Extract every line that includes the string "Python".

__Input data__
::::
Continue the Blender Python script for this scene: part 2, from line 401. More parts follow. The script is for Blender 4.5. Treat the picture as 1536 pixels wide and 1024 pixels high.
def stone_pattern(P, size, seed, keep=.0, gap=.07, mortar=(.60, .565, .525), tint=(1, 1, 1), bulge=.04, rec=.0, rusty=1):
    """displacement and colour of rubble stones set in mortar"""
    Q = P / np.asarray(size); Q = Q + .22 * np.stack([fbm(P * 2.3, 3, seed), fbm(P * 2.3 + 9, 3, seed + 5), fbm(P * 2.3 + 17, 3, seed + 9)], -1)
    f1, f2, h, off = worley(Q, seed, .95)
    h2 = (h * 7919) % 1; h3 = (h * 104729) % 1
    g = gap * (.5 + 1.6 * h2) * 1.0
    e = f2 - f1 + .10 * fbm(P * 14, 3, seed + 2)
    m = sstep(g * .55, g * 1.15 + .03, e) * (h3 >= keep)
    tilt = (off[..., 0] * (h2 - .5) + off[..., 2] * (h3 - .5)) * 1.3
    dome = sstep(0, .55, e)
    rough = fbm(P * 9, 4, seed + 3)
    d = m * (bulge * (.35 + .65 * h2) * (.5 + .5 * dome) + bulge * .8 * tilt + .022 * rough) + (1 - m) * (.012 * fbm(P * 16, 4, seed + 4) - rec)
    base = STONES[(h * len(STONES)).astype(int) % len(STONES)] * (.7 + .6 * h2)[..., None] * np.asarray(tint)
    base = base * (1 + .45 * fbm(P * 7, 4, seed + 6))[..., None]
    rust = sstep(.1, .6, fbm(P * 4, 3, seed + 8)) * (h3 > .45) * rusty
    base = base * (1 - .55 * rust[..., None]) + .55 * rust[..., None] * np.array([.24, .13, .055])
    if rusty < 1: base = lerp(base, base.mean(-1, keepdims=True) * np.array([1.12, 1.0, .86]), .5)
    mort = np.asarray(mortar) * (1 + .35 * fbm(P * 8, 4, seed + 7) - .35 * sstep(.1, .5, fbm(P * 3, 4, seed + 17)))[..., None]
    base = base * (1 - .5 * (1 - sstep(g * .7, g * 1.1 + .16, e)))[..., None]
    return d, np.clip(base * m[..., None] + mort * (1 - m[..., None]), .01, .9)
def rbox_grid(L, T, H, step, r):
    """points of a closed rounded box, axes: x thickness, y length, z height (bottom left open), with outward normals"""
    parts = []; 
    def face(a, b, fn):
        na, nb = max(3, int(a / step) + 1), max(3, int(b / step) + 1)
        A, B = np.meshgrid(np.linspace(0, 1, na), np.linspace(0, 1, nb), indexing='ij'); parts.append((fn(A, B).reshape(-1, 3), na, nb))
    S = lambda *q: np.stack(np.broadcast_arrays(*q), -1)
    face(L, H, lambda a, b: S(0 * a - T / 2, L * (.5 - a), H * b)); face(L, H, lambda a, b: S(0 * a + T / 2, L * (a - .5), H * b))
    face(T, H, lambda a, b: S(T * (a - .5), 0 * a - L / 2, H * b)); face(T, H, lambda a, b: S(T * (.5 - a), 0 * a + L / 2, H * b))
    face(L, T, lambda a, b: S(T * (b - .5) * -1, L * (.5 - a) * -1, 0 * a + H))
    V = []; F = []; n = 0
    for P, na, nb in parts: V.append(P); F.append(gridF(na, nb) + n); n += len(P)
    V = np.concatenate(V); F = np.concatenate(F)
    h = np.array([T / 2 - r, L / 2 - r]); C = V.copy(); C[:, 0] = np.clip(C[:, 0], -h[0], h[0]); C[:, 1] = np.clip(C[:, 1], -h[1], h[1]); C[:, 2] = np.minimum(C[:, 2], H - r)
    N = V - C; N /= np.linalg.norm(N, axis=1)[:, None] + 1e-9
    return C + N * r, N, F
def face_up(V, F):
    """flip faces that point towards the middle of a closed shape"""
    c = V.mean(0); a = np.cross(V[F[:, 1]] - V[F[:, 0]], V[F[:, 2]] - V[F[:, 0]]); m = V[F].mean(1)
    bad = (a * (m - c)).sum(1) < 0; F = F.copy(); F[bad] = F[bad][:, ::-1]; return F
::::
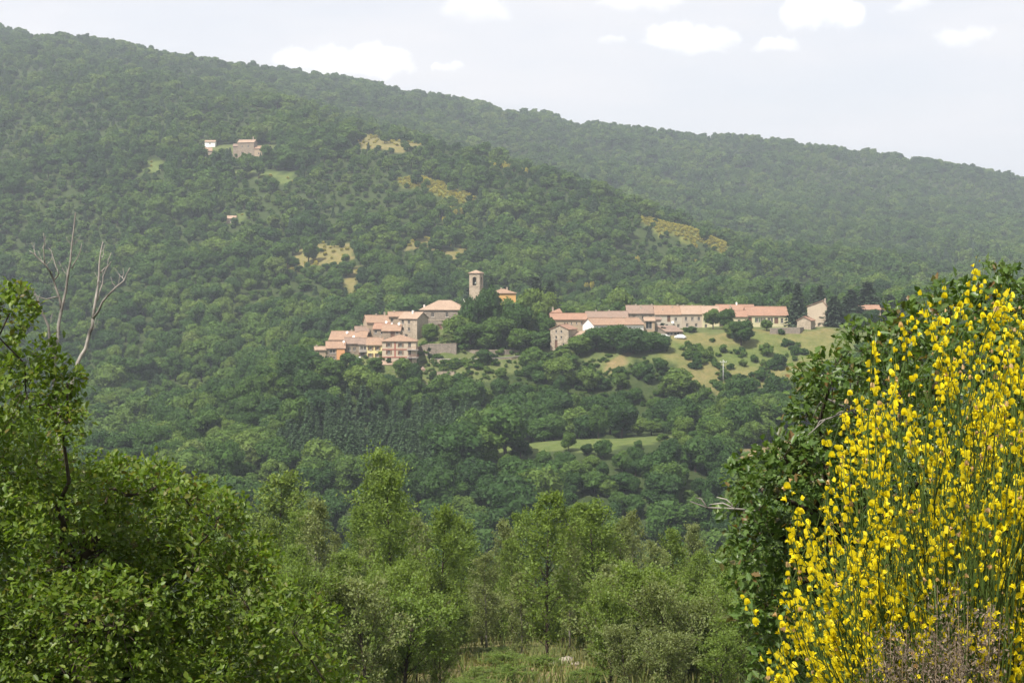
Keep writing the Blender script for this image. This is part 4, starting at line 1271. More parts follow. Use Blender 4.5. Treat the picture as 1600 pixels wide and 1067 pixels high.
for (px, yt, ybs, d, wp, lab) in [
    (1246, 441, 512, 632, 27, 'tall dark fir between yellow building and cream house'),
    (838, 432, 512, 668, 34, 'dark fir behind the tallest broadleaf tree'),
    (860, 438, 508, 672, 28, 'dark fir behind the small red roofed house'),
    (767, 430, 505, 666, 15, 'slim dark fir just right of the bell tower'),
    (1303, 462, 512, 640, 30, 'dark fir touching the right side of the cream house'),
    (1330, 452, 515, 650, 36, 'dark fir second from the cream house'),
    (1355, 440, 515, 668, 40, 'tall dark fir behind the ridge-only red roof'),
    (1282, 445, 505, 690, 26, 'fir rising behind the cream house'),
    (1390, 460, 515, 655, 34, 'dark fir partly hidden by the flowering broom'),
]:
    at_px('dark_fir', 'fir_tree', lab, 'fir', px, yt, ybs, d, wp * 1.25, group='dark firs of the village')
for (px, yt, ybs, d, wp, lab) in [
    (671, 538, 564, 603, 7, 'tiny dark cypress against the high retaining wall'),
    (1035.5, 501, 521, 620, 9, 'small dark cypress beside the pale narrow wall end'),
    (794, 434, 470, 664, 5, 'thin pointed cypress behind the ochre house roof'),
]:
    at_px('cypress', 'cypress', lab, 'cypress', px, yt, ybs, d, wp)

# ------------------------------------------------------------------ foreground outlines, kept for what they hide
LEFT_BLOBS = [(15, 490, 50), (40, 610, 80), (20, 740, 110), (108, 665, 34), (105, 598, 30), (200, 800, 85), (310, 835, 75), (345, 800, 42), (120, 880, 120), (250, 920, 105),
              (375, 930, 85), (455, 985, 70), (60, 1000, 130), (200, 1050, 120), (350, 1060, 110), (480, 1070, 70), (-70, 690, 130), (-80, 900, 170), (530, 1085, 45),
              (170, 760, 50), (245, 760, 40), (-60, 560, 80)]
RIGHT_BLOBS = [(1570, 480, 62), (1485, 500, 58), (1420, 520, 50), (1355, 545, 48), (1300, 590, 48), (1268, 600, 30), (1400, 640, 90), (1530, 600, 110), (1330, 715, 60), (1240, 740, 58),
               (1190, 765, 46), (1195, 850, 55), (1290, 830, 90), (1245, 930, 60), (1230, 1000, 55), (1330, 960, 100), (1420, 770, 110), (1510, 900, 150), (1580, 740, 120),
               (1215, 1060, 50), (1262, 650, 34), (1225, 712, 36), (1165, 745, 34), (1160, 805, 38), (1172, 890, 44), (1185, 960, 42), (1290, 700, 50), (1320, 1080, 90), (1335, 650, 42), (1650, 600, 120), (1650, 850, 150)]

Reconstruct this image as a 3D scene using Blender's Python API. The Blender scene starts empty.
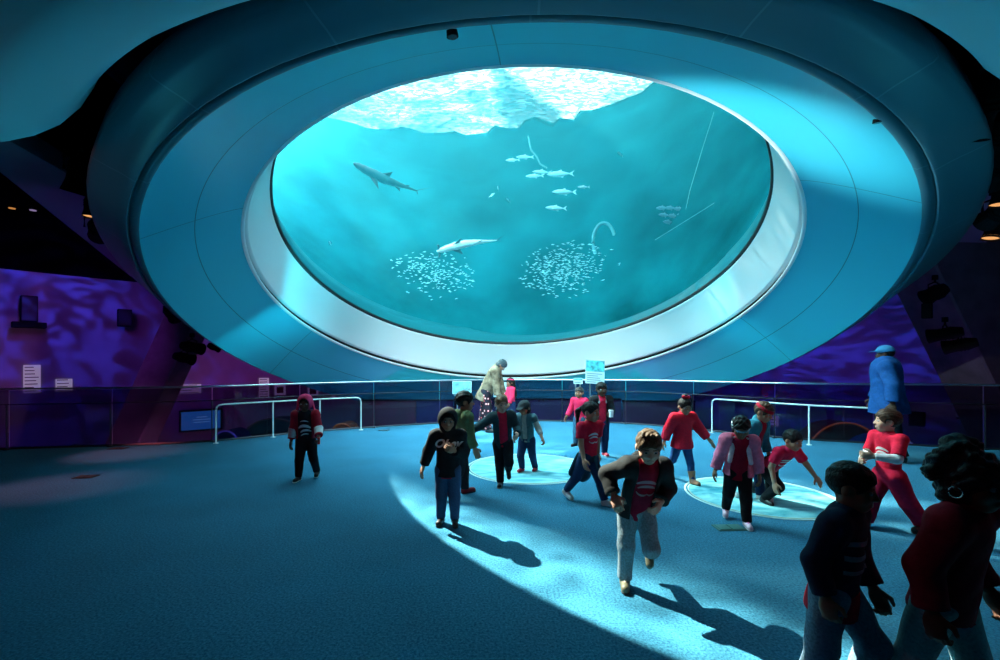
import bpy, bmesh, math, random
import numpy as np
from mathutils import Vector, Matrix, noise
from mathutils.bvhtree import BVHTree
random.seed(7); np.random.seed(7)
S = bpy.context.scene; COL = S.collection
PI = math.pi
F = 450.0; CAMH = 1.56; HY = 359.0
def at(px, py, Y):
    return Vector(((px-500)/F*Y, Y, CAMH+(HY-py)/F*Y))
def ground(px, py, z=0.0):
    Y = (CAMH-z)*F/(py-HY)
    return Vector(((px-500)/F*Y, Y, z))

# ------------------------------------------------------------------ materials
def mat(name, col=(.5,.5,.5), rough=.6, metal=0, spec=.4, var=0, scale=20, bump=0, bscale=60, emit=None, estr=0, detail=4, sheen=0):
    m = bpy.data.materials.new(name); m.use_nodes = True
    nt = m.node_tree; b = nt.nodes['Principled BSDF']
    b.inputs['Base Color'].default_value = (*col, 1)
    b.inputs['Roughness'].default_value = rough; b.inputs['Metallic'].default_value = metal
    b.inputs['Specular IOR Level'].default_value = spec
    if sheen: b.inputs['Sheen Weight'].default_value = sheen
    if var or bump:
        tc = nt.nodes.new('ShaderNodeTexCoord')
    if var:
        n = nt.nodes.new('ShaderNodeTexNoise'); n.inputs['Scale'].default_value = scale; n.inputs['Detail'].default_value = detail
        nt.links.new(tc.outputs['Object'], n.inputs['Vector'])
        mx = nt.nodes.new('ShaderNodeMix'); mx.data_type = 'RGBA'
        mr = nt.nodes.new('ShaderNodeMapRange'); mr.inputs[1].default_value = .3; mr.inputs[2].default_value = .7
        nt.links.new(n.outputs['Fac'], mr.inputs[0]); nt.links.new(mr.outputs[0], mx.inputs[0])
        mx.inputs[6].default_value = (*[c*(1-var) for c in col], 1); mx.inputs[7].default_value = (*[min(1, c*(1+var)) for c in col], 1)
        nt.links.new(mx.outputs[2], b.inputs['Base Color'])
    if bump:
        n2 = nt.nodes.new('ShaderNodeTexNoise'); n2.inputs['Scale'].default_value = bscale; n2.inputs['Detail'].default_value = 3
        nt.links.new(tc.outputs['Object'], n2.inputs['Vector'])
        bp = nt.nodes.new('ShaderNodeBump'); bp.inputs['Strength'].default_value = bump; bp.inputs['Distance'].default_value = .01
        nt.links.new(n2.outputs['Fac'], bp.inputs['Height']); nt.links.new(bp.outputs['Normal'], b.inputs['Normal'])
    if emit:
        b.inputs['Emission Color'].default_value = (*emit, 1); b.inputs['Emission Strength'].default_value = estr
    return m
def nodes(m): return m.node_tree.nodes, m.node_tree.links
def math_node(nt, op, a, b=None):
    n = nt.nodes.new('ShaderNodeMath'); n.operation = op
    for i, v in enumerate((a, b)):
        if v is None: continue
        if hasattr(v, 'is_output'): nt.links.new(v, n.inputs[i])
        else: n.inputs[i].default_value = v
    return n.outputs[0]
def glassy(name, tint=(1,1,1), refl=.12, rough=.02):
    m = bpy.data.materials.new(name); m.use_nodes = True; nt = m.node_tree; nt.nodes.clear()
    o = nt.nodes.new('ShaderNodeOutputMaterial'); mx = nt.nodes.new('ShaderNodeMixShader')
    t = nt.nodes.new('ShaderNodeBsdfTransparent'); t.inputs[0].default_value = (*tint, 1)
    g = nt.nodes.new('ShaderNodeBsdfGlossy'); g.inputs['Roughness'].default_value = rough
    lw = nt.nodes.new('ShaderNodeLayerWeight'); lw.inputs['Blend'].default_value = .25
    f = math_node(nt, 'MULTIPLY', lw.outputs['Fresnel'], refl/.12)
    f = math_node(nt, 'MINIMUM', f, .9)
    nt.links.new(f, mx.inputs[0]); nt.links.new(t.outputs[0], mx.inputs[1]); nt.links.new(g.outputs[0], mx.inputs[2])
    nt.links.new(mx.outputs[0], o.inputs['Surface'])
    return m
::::
__Output for this task__
Continue the Blender Python script for this scene: part 2, from line 401. More parts follow. The script is for Blender 4.5. Treat the picture as 1536 pixels wide and 1024 pixels high.
Reconstruct this image as a 3D scene using Blender's Python API. The Blender scene starts empty.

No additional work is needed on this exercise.